WHAT IS EXPECTED> Repeat the data below exactly, dropping any pictures it holds.

INFORMATION SHOWN>
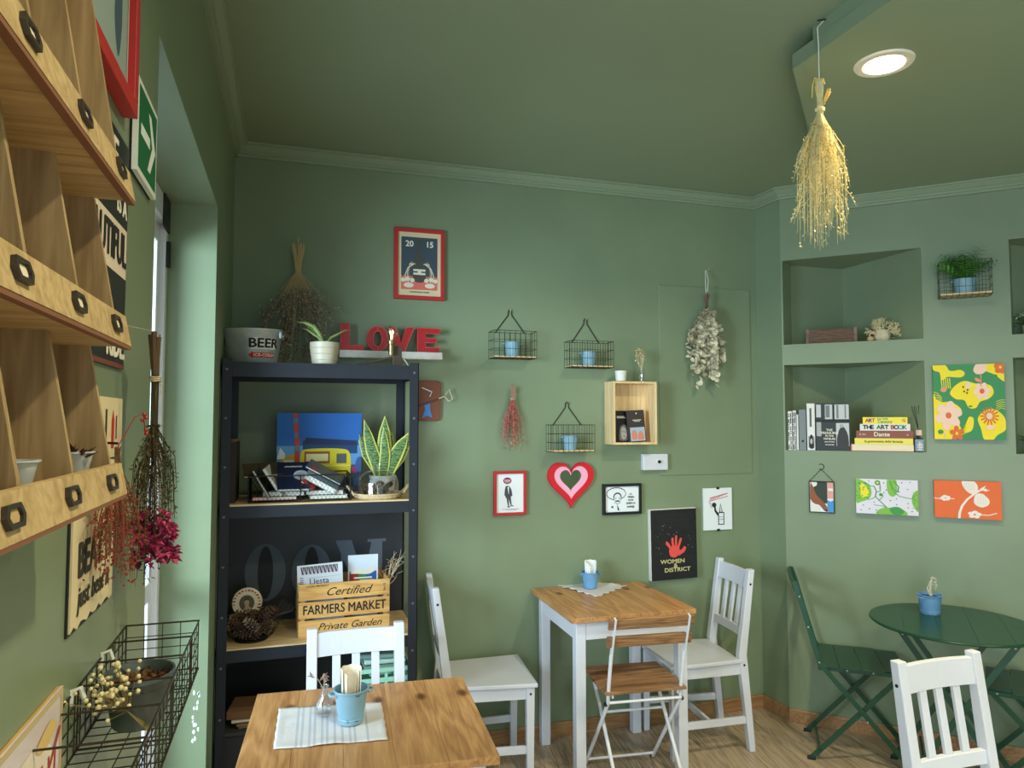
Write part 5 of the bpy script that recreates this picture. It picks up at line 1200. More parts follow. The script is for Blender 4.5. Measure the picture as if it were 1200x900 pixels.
# lower niche books
def spx(px): return svec(px, 505, -.02)[0]
def hz(px, py): return onR(px, py, -.02).z-NZ1
def spine_book(label, p0, p1, top, cov, name='book', dp=.17, gap=.0008, prints=None):
    a, b = spx(p0)+gap, spx(p1)-gap; w_ = b-a; h_ = hz((p0+p1)/2, top); t = thing(name, label, 'book', RW((a+b)/2, NZ1+.0003, -.012), RA, 'books in the lower niche')
    dpp = min(dp, .03+max(0, (a-.0)*.9)) ; m = MB(); m.box(-w_/2, -w_/2+.0012, 0, dpp, 0, h_); m.box(w_/2-.0012, w_/2, 0, dpp, 0, h_); m.box(-w_/2+.0012, w_/2-.0012, 0, .0012, 0, h_); m.build('cover', cov, t)
    MB().box(-w_/2+.0014, w_/2-.0014, .0014, dpp-.002, .002, h_-.002).build('pages', mat('page_block', (226, 220, 204), .9), t)
    if prints: art(t, prints, w_, h_, -.0002)
    return t
K1 = (36, 34, 36); W1 = (226, 224, 220)
rr_ = random.Random(71); news = [(K1, [rc(x, y, x+.28, y+.03+.03*rr_.random()) for x in (.08, .56) for y in [i*.055+.02 for i in range(17)] if rr_.random() < .75])]
spine_book('leftmost book in the lower niche with a black and white newsprint spine', 923.5, 928.5, 482, mat('cover_news', W1, .6), prints=news)
spine_book('second book from the left in the lower niche, newsprint spine', 929, 933.5, 481, mat('cover_news2', (206, 204, 204), .6), prints=news)
spine_book('slim white booklet between the newsprint and grey spines in the niche', 933.8, 936, 486, mat('cover_white', W1, .5))
spine_book('grey-spined book in the lower niche, left of the white portrait spine', 936.5, 945, 480, mat('cover_grey', (196, 198, 200), .5), prints=[((130, 132, 136), rc(.3, .3, .7, .85)), (K1, ell(.5, .22, .18, .03))])
a0, b0 = spx(945.6), spx(955.5); hh = hz(952, 473)
spine_book('white thick spine with a small dark portrait, beside the photo book', 945.8, 955.3, 473, mat('cover_white', W1, .5), prints=[((150, 150, 152), rc(.15, .05, .9, .30)), (K1, blob([(.3, .05), (.25, .2), (.4, .32), (.65, .32), (.8, .2), (.8, .05)])), ((190, 186, 182), ell(.52, .19, .16, .06)), ((90, 90, 94), rc(.35, .5, .6, .9))])
a0, b0 = spx(956.3), spx(996); w_ = b0-a0; hh = hz(976, 472.5)
t = rbook('photo_book', 'large black and white photo book standing face out in the lower niche', (a0+b0)/2, NZ1+.0003, w_, hh, .022, mat('cover_photo', (30, 30, 32), .4), depth=-.036, group='books in the lower niche')
GY = (196, 198, 200); sh = [(GY, [rc(.02, .70, .16, .97), rc(.28, .66, .98, .97)]), ((120, 122, 126), [rc(.30, .70, .42, .95), rc(.62, .68, .68, .96), rc(.86, .68, .90, .96)]), (GY, [rc(.60, .10, .98, .58)]), ((60, 60, 64), blob([(.66, .02), (.62, .25), (.70, .45), (.82, .50), (.95, .30), (.93, .02)])), ((170, 170, 174), [ell(.76, .52, .06, .04), rc(.02, .30, .16, .60)]), ((36, 36, 38), [rc(.50, .60, .56, .97), rc(0, .60, 1, .655)])]
art(t, sh, w_, hh, -.0222)
for k, (tx_, sz) in enumerate((('THE', .017), ('TREASURES', .017), ('IN THE', .013), ('FAMILIES', .015), ('AND STORIES', .008), ('OF SUMMER', .008))): text(t, tx_, sz, (-w_*.10, -.0245, hh*(.43-.062*k)), fk, bold=.0003)
# stacked books
z = NZ1+.0004
def flat_r(label, p0, p1, py0, py1, cov, dp, depth, pg=(230, 222, 206), twist=0):
    global z
    d_ = -.012; s0, s1 = svec(p0, 512, d_)[0], svec(p1, 512, d_)[0]; w_ = s1-s0; th = (py1-py0)*.00432
    t = thing('book', label, 'book', RW((s0+s1)/2, z, d_), RA+twist, 'flat stack of books in the lower niche')
    m = MB(); m.box(-w_/2, w_/2, 0, dp, th-.0015, th); m.box(-w_/2, w_/2, 0, dp, 0, .0015); m.box(-w_/2, w_/2, 0, .0015, .0015, th-.0015); m.build('cover', cov, t)
    MB().box(-w_/2+.002, w_/2-.002, .0017, dp-.003, .0017, th-.0017).build('pages', mat('pages_%d%d%d' % pg, pg, .9), t); z += th+.0003
    return t, w_, th
crm = mat('cover_cream', (236, 220, 192), .6)
t, w_, th = flat_r('lowest cream book with a pink band in the flat stack of the niche', 997, 1070.5, 521, 529, crm, .15, 0)
art(t, [((214, 130, 120), [rc(0, .0, 1, .1), rc(.0, .1, .02, 1)])], w_, th, -.0002)
t, w_, th = flat_r('yellow book with a line of black script, second from the bottom of the stack', 1001.5, 1070, 513.5, 521, mat('cover_yellow', (240, 222, 92), .5), .14, 0)
text(t, 'la grammatica della fantasia', .016, (0, -.0012, th/2), ink, wide=1.0, bold=.0002)
t, w_, th = flat_r('brown book lettered Dante in the middle of the flat stack', 1003.5, 1070.5, 504.5, 513.5, mat('cover_brown', (142, 74, 62), .5), .145, 0)
text(t, 'Dante', .030, (-.012, -.0012, th/2), fk, bold=.0005); text(t, 'E. Sm.', .013, (-w_*.38, -.0012, th/2), fk); text(t, 'o', .016, (w_*.40, -.0012, th/2), fk)
t, w_, th = flat_r('white book lettered THE ART BOOK in mixed colours', 1008, 1067, 496.5, 504.5, mat('cover_white', W1, .5), .14, 0)
for ch, x, c in zip('THEARTBOOK', (-.40, -.32, -.25, -.12, -.04, .04, .15, .23, .31, .39), ((30, 30, 30), (30, 30, 30), (30, 30, 30), (40, 120, 90), (30, 30, 30), (30, 30, 30), (200, 60, 50), (30, 30, 30), (60, 150, 130), (40, 110, 80))): text(t, ch, .030, (w_*x, -.0012, th/2), inkmat(c), bold=.0011)
t, w_, th = flat_r('topmost yellow book with coloured block letters in the flat stack', 1011.5, 1064, 488, 496, mat('cover_yellow2', (246, 226, 60), .5), .13, 0)
for ch, x, c in zip('ART', (-.40, -.33, -.26), ((214, 60, 50), (70, 80, 180), (214, 90, 50))): text(t, ch, .026, (w_*x, -.0012, th/2), inkmat(c), bold=.0012)
text(t, 'the 20th', .015, (-.01, -.0012, th*.74), inkmat((60, 150, 130)), bold=.0003); text(t, 'Century', .020, (.0, -.0012, th*.32), inkmat((60, 150, 130)), bold=.0006); text(t, 'G', .022, (w_*.42, -.0012, th/2), inkmat((200, 100, 60)), bold=.0006)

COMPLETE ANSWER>
Write part 5 of the bpy script that recreates this picture. It picks up at line 1200. More parts follow. The script is for Blender 4.5. Measure the picture as if it were 1200x900 pixels.
# lower niche books
def spx(px): return svec(px, 505, -.02)[0]
def hz(px, py): return onR(px, py, -.02).z-NZ1
def spine_book(label, p0, p1, top, cov, name='book', dp=.17, gap=.0008, prints=None):
    a, b = spx(p0)+gap, spx(p1)-gap; w_ = b-a; h_ = hz((p0+p1)/2, top); t = thing(name, label, 'book', RW((a+b)/2, NZ1+.0003, -.012), RA, 'books in the lower niche')
    dpp = min(dp, .03+max(0, (a-.0)*.9)) ; m = MB(); m.box(-w_/2, -w_/2+.0012, 0, dpp, 0, h_); m.box(w_/2-.0012, w_/2, 0, dpp, 0, h_); m.box(-w_/2+.0012, w_/2-.0012, 0, .0012, 0, h_); m.build('cover', cov, t)
    MB().box(-w_/2+.0014, w_/2-.0014, .0014, dpp-.002, .002, h_-.002).build('pages', mat('page_block', (226, 220, 204), .9), t)
    if prints: art(t, prints, w_, h_, -.0002)
    return t
K1 = (36, 34, 36); W1 = (226, 224, 220)
rr_ = random.Random(71); news = [(K1, [rc(x, y, x+.28, y+.03+.03*rr_.random()) for x in (.08, .56) for y in [i*.055+.02 for i in range(17)] if rr_.random() < .75])]
spine_book('leftmost book in the lower niche with a black and white newsprint spine', 923.5, 928.5, 482, mat('cover_news', W1, .6), prints=news)
spine_book('second book from the left in the lower niche, newsprint spine', 929, 933.5, 481, mat('cover_news2', (206, 204, 204), .6), prints=news)
spine_book('slim white booklet between the newsprint and grey spines in the niche', 933.8, 936, 486, mat('cover_white', W1, .5))
spine_book('grey-spined book in the lower niche, left of the white portrait spine', 936.5, 945, 480, mat('cover_grey', (196, 198, 200), .5), prints=[((130, 132, 136), rc(.3, .3, .7, .85)), (K1, ell(.5, .22, .18, .03))])
a0, b0 = spx(945.6), spx(955.5); hh = hz(952, 473)
spine_book('white thick spine with a small dark portrait, beside the photo book', 945.8, 955.3, 473, mat('cover_white', W1, .5), prints=[((150, 150, 152), rc(.15, .05, .9, .30)), (K1, blob([(.3, .05), (.25, .2), (.4, .32), (.65, .32), (.8, .2), (.8, .05)])), ((190, 186, 182), ell(.52, .19, .16, .06)), ((90, 90, 94), rc(.35, .5, .6, .9))])
a0, b0 = spx(956.3), spx(996); w_ = b0-a0; hh = hz(976, 472.5)
t = rbook('photo_book', 'large black and white photo book standing face out in the lower niche', (a0+b0)/2, NZ1+.0003, w_, hh, .022, mat('cover_photo', (30, 30, 32), .4), depth=-.036, group='books in the lower niche')
GY = (196, 198, 200); sh = [(GY, [rc(.02, .70, .16, .97), rc(.28, .66, .98, .97)]), ((120, 122, 126), [rc(.30, .70, .42, .95), rc(.62, .68, .68, .96), rc(.86, .68, .90, .96)]), (GY, [rc(.60, .10, .98, .58)]), ((60, 60, 64), blob([(.66, .02), (.62, .25), (.70, .45), (.82, .50), (.95, .30), (.93, .02)])), ((170, 170, 174), [ell(.76, .52, .06, .04), rc(.02, .30, .16, .60)]), ((36, 36, 38), [rc(.50, .60, .56, .97), rc(0, .60, 1, .655)])]
art(t, sh, w_, hh, -.0222)
for k, (tx_, sz) in enumerate((('THE', .017), ('TREASURES', .017), ('IN THE', .013), ('FAMILIES', .015), ('AND STORIES', .008), ('OF SUMMER', .008))): text(t, tx_, sz, (-w_*.10, -.0245, hh*(.43-.062*k)), fk, bold=.0003)
# stacked books
z = NZ1+.0004
def flat_r(label, p0, p1, py0, py1, cov, dp, depth, pg=(230, 222, 206), twist=0):
    global z
    d_ = -.012; s0, s1 = svec(p0, 512, d_)[0], svec(p1, 512, d_)[0]; w_ = s1-s0; th = (py1-py0)*.00432
    t = thing('book', label, 'book', RW((s0+s1)/2, z, d_), RA+twist, 'flat stack of books in the lower niche')
    m = MB(); m.box(-w_/2, w_/2, 0, dp, th-.0015, th); m.box(-w_/2, w_/2, 0, dp, 0, .0015); m.box(-w_/2, w_/2, 0, .0015, .0015, th-.0015); m.build('cover', cov, t)
    MB().box(-w_/2+.002, w_/2-.002, .0017, dp-.003, .0017, th-.0017).build('pages', mat('pages_%d%d%d' % pg, pg, .9), t); z += th+.0003
    return t, w_, th
crm = mat('cover_cream', (236, 220, 192), .6)
t, w_, th = flat_r('lowest cream book with a pink band in the flat stack of the niche', 997, 1070.5, 521, 529, crm, .15, 0)
art(t, [((214, 130, 120), [rc(0, .0, 1, .1), rc(.0, .1, .02, 1)])], w_, th, -.0002)
t, w_, th = flat_r('yellow book with a line of black script, second from the bottom of the stack', 1001.5, 1070, 513.5, 521, mat('cover_yellow', (240, 222, 92), .5), .14, 0)
text(t, 'la grammatica della fantasia', .016, (0, -.0012, th/2), ink, wide=1.0, bold=.0002)
t, w_, th = flat_r('brown book lettered Dante in the middle of the flat stack', 1003.5, 1070.5, 504.5, 513.5, mat('cover_brown', (142, 74, 62), .5), .145, 0)
text(t, 'Dante', .030, (-.012, -.0012, th/2), fk, bold=.0005); text(t, 'E. Sm.', .013, (-w_*.38, -.0012, th/2), fk); text(t, 'o', .016, (w_*.40, -.0012, th/2), fk)
t, w_, th = flat_r('white book lettered THE ART BOOK in mixed colours', 1008, 1067, 496.5, 504.5, mat('cover_white', W1, .5), .14, 0)
for ch, x, c in zip('THEARTBOOK', (-.40, -.32, -.25, -.12, -.04, .04, .15, .23, .31, .39), ((30, 30, 30), (30, 30, 30), (30, 30, 30), (40, 120, 90), (30, 30, 30), (30, 30, 30), (200, 60, 50), (30, 30, 30), (60, 150, 130), (40, 110, 80))): text(t, ch, .030, (w_*x, -.0012, th/2), inkmat(c), bold=.0011)
t, w_, th = flat_r('topmost yellow book with coloured block letters in the flat stack', 1011.5, 1064, 488, 496, mat('cover_yellow2', (246, 226, 60), .5), .13, 0)
for ch, x, c in zip('ART', (-.40, -.33, -.26), ((214, 60, 50), (70, 80, 180), (214, 90, 50))): text(t, ch, .026, (w_*x, -.0012, th/2), inkmat(c), bold=.0012)
text(t, 'the 20th', .015, (-.01, -.0012, th*.74), inkmat((60, 150, 130)), bold=.0003); text(t, 'Century', .020, (.0, -.0012, th*.32), inkmat((60, 150, 130)), bold=.0006); text(t, 'G', .022, (w_*.42, -.0012, th/2), inkmat((200, 100, 60)), bold=.0006)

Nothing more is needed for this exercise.